Monthly compliance verification and platform deactivation risk

Michigan circuit courts require monthly employer verification during the restricted license period. The employer or contractor relationship must remain active and the affidavit signatory must confirm continued employment in writing each month. Rideshare platforms don't provide ongoing monthly verification because they don't track driver activity for court purposes. Drivers who miss monthly verification deadlines face automatic restricted license revocation. Wayne County circuit court revokes after one missed monthly report. Oakland County allows a 10-day cure period.
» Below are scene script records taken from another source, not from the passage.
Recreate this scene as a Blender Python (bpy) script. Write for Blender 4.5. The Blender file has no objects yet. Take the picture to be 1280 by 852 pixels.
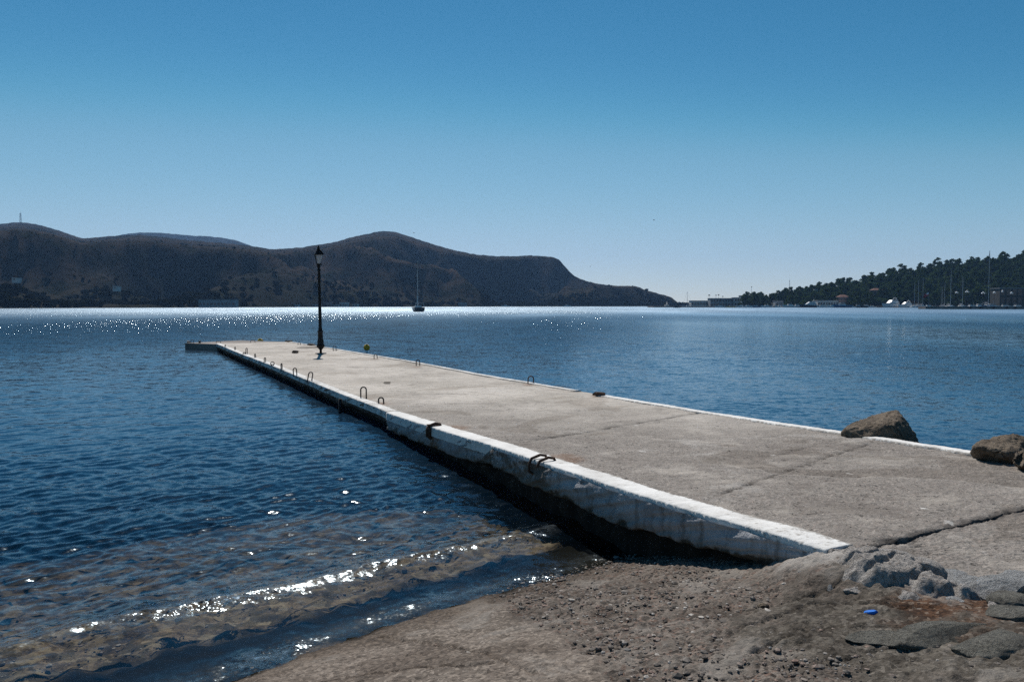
import bpy, math, random
import numpy as np
from mathutils import Vector, Matrix
random.seed(7); RNG = np.random.default_rng(7)
SC = bpy.context.scene; COL = SC.collection
R = math.radians
# ------------------------------------------------------------------ camera numbers
F = 1000.; HOR = 381.; ZC = 2.0
PITCH = math.atan((426 - HOR) / F)
def ray(px, py):
    x = (px - 640) / F; u = -(py - 426) / F
    c, s = math.cos(PITCH), math.sin(PITCH)
    return x, c + u * s, -s + u * c
def at(px, py, z=0.):                       # point on the level z seen at a pixel
    d = ray(px, py); t = (z - ZC) / d[2]
    return d[0] * t, d[1] * t
def far(px, py, Y):                         # point at forward distance Y
    d = ray(px, py); t = Y / d[1]
    return d[0] * t, Y, ZC + d[2] * t
# ------------------------------------------------------------------ numpy noise
PERM = np.random.default_rng(3).permutation(256); PERM = np.concatenate([PERM, PERM])
ANG = np.random.default_rng(4).uniform(0, 2 * np.pi, 256); GX, GY = np.cos(ANG), np.sin(ANG)
def perlin(x, y):
    x = np.asarray(x, float); y = np.asarray(y, float)
    xi = np.floor(x).astype(int); yi = np.floor(y).astype(int); xf = x - xi; yf = y - yi
    u = xf ** 3 * (xf * (xf * 6 - 15) + 10); v = yf ** 3 * (yf * (yf * 6 - 15) + 10)
    xi &= 255; yi &= 255
    def g(ix, iy, dx, dy):
        h = PERM[PERM[ix & 255] + (iy & 255)]; return GX[h] * dx + GY[h] * dy
    a = g(xi, yi, xf, yf); b = g(xi + 1, yi, xf - 1, yf); c = g(xi, yi + 1, xf, yf - 1); d = g(xi + 1, yi + 1, xf - 1, yf - 1)
    return ((a + u * (b - a)) * (1 - v) + (c + u * (d - c)) * v) * 1.4
def fbm(x, y, n=4, g=.5):
    s = 0; a = 1.
    for i in range(n):
        s = s + a * perlin(x * 2 ** i + 17.3 * i, y * 2 ** i - 9.1 * i); a *= g
    return s
def sstep(a, b, x):
    t = np.clip((x - a) / (b - a), 0, 1); return t * t * (3 - 2 * t)
def segdist(x, y, pts):
    d = np.full(np.shape(x), 1e9)
    for (ax, ay), (bx, by) in zip(pts[:-1], pts[1:]):
        ex, ey = bx - ax, by - ay; t = np.clip(((x - ax) * ex + (y - ay) * ey) / (ex * ex + ey * ey), 0, 1)
        d = np.minimum(d, np.hypot(x - ax - t * ex, y - ay - t * ey))
    return d
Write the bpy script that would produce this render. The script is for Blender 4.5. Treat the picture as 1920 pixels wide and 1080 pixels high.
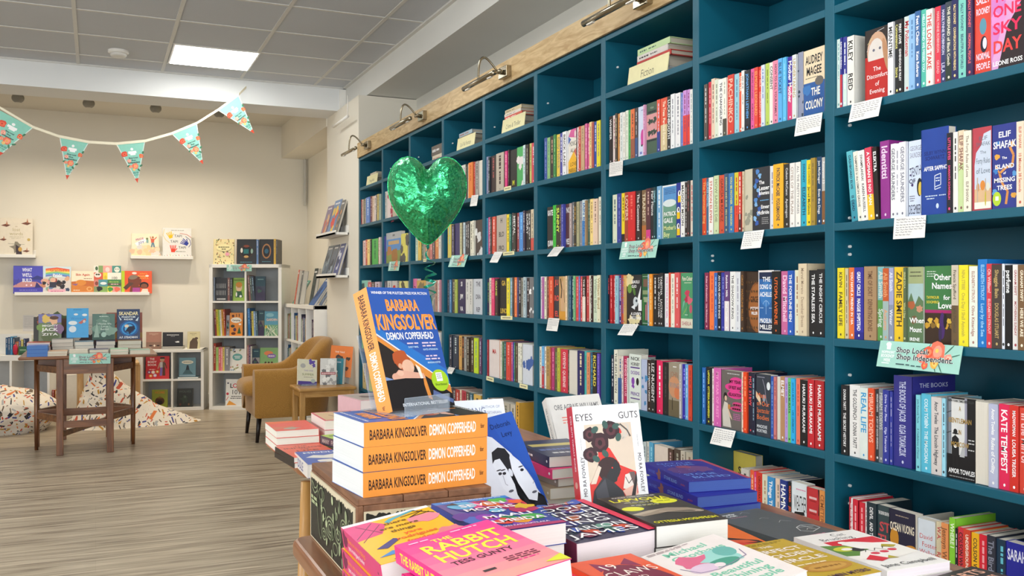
import bpy, math, random
from math import sin, cos, pi, radians, sqrt, atan2
from mathutils import Matrix, Vector, noise
random.seed(7)
SC = bpy.context.scene
for _o in list(bpy.data.objects):
    bpy.data.objects.remove(_o)
COL = SC.collection

# ------------------------------------------------------------------ camera
CAMZ = 1.22                      # lens height above the floor
FPX, YAW, HOR = 1730.0, radians(24.284), 542.6
cd = bpy.data.cameras.new('camera'); cam = bpy.data.objects.new('camera', cd); COL.objects.link(cam)
cd.sensor_width = 36; cd.lens = FPX * 36 / 1920; cd.shift_y = (HOR - 540) / 1920
cd.clip_start = .02
cam.location = (0, 0, CAMZ); cam.rotation_euler = (pi / 2, 0, -YAW)
SC.camera = cam

# ------------------------------------------------------------------ world, exposure
W_ = bpy.data.worlds.new('world'); SC.world = W_; W_.use_nodes = True
W_.node_tree.nodes['Background'].inputs[0].default_value = (.85, .93, 1, 1)
W_.node_tree.nodes['Background'].inputs[1].default_value = 1.0
SC.view_settings.view_transform = 'Standard'; SC.view_settings.look = 'None'
SC.view_settings.exposure = 0.0; SC.view_settings.gamma = 1.0
SC.view_settings.use_curve_mapping = False

def area(name, loc, rot, sx, sy, power, color=(1, 1, 1)):
    l = bpy.data.lights.new(name, 'AREA'); l.shape = 'RECTANGLE'; l.size = sx; l.size_y = sy
    l.energy = power; l.color = color
    o = bpy.data.objects.new(name, l); COL.objects.link(o); o.location = loc; o.rotation_euler = rot
    return o
# daylight through the shop window behind the photographer and the glazed front on the left
area('window_daylight', (-1.1, -2.55, 1.75), (radians(90), 0, 0), 5.2, 2.0, 165, (.93, .97, 1))
area('side_window_daylight', (-3.9, 2.2, 1.6), (radians(90), 0, radians(-90)), 4.4, 2.0, 92, (.95, .98, 1))

# ------------------------------------------------------------------ geometry of the view
def ray(x, y):
    l = (x - 960) / FPX
    return Vector((sin(YAW) + l * cos(YAW), cos(YAW) - l * sin(YAW), (HOR - y) / FPX))
def onX(x, y, X): r = ray(x, y); p = r * (X / r.x); return Vector((p.x, p.y, p.z + CAMZ))
def onY(x, y, Y): r = ray(x, y); p = r * (Y / r.y); return Vector((p.x, p.y, p.z + CAMZ))
def onZ(x, y, Z): r = ray(x, y); p = r * ((Z - CAMZ) / r.z); return Vector((p.x, p.y, p.z + CAMZ))
def dep(x, y, z): r = ray(x, y); p = r * z; return Vector((p.x, p.y, p.z + CAMZ))

# ------------------------------------------------------------------ materials
def lin(c): return c / 12.92 if c <= .04045 else ((c + .055) / 1.055) ** 2.4
def rgb(h):
    if len(h) == 3: h = ''.join(a + a for a in h)
    return tuple(lin(int(h[i:i + 2], 16) / 255) for i in (0, 2, 4))
MATS = {}
def base_mat(name):
    m = bpy.data.materials.new(name); m.use_nodes = True
    nt = m.node_tree; return m, nt, nt.nodes['Principled BSDF']
def mat(h, rough=.45, metal=0, var=.06, scale=40, coat=0, spec=.4):
    k = (h, rough, metal, var, scale, coat)
    if k in MATS: return MATS[k]
    m, nt, b = base_mat('colour_' + h)
    b.inputs['Roughness'].default_value = rough; b.inputs['Metallic'].default_value = metal
    b.inputs['Specular IOR Level'].default_value = spec
    if coat: b.inputs['Coat Weight'].default_value = coat; b.inputs['Coat Roughness'].default_value = .15
    c = rgb(h)
    tc = nt.nodes.new('ShaderNodeTexCoord'); nz = nt.nodes.new('ShaderNodeTexNoise')
    nz.inputs['Scale'].default_value = scale; nz.inputs['Detail'].default_value = 2
    mx = nt.nodes.new('ShaderNodeMix'); mx.data_type = 'RGBA'
    mx.inputs[6].default_value = (*[x * (1 - var) for x in c], 1); mx.inputs[7].default_value = (*[min(1, x * (1 + var)) for x in c], 1)
    nt.links.new(tc.outputs['Object'], nz.inputs['Vector']); nt.links.new(nz.outputs['Fac'], mx.inputs[0])
    nt.links.new(mx.outputs[2], b.inputs['Base Color'])
    MATS[k] = m; return m
def paint(h, rough=.6, bump=.15, bscale=180, var=.03):
    k = ('paint', h, rough, bump)
    if k in MATS: return MATS[k]
    m, nt, b = base_mat('paint_' + h); b.inputs['Roughness'].default_value = rough
    c = rgb(h); tc = nt.nodes.new('ShaderNodeTexCoord')
    nz = nt.nodes.new('ShaderNodeTexNoise'); nz.inputs['Scale'].default_value = bscale; nz.inputs['Detail'].default_value = 3
    n2 = nt.nodes.new('ShaderNodeTexNoise'); n2.inputs['Scale'].default_value = 2.5
    mx = nt.nodes.new('ShaderNodeMix'); mx.data_type = 'RGBA'
    mx.inputs[6].default_value = (*[x * (1 - var) for x in c], 1); mx.inputs[7].default_value = (*[min(1, x * (1 + var)) for x in c], 1)
    bp = nt.nodes.new('ShaderNodeBump'); bp.inputs['Strength'].default_value = bump; bp.inputs['Distance'].default_value = .002
    nt.links.new(tc.outputs['Object'], nz.inputs[0]); nt.links.new(tc.outputs['Object'], n2.inputs[0])
    nt.links.new(n2.outputs['Fac'], mx.inputs[0]); nt.links.new(mx.outputs[2], b.inputs['Base Color'])
    nt.links.new(nz.outputs['Fac'], bp.inputs['Height']); nt.links.new(bp.outputs['Normal'], b.inputs['Normal'])
    MATS[k] = m; return m
def wood(h1, h2, axis=0, scale=6, rough=.4, stretch=12, coat=0, ring=0):
    k = ('wood', h1, h2, axis, scale, ring)
    if k in MATS: return MATS[k]
    m, nt, b = base_mat('wood_' + h1); b.inputs['Roughness'].default_value = rough
    if coat: b.inputs['Coat Weight'].default_value = coat; b.inputs['Coat Roughness'].default_value = .2
    tc = nt.nodes.new('ShaderNodeTexCoord'); mp = nt.nodes.new('ShaderNodeMapping')
    s = [scale * stretch] * 3; s[axis] = scale; mp.inputs['Scale'].default_value = s
    nz = nt.nodes.new('ShaderNodeTexNoise'); nz.inputs['Scale'].default_value = 1; nz.inputs['Detail'].default_value = 5
    nz.inputs['Distortion'].default_value = .6 + ring
    cr = nt.nodes.new('ShaderNodeValToRGB')
    cr.color_ramp.elements[0].position = .32; cr.color_ramp.elements[1].position = .68
    cr.color_ramp.elements[0].color = (*rgb(h1), 1); cr.color_ramp.elements[1].color = (*rgb(h2), 1)
    bp = nt.nodes.new('ShaderNodeBump'); bp.inputs['Strength'].default_value = .12; bp.inputs['Distance'].default_value = .001
    nt.links.new(tc.outputs['Object'], mp.inputs[0]); nt.links.new(mp.outputs[0], nz.inputs[0])
    nt.links.new(nz.outputs['Fac'], cr.inputs[0]); nt.links.new(cr.outputs[0], b.inputs['Base Color'])
    nt.links.new(nz.outputs['Fac'], bp.inputs['Height']); nt.links.new(bp.outputs['Normal'], b.inputs['Normal'])
    MATS[k] = m; return m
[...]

Kent County requires a new hardship hearing for reinstatement after any missed verification. Platform account deactivation for service quality issues, acceptance rate drops, or cancellation rate violations terminates your restricted license basis even if you find alternative gig work. The court order specifies the original platform relationship. Switching from Uber to Lyft or DoorDash mid-restriction requires a modified court order, which most counties treat as a new petition with full filing fees and hearing delays.

Cost structure and timeline for Michigan rideshare restricted licenses

Michigan restricted license total costs include $125 Secretary of State reinstatement fee, $45-$200 circuit court filing fee depending on county, $75-$150 attorney consultation fee for petition preparation, and $70-$150 IID installation if alcohol-related. First-month costs typically reach $440-$750 before insurance. SR-22 insurance for rideshare-approved restricted licenses costs approximately $140-$220 per month through non-standard carriers. IID monthly monitoring adds $60-$90. Total monthly carrying cost during the restriction period runs $200-$310 for drivers who need both SR-22 and IID. Timeline from petition filing to approved restricted license averages 45-75 days in Wayne County, 30-60 days in Oakland County, and 60-90 days in Kent County. Contractor documentation issues extend timelines by 15-45 days when platforms delay verification letters or tax documentation isn't immediately available. Drivers who need income immediately face gaps exceeding two months between suspension and legal driving restoration.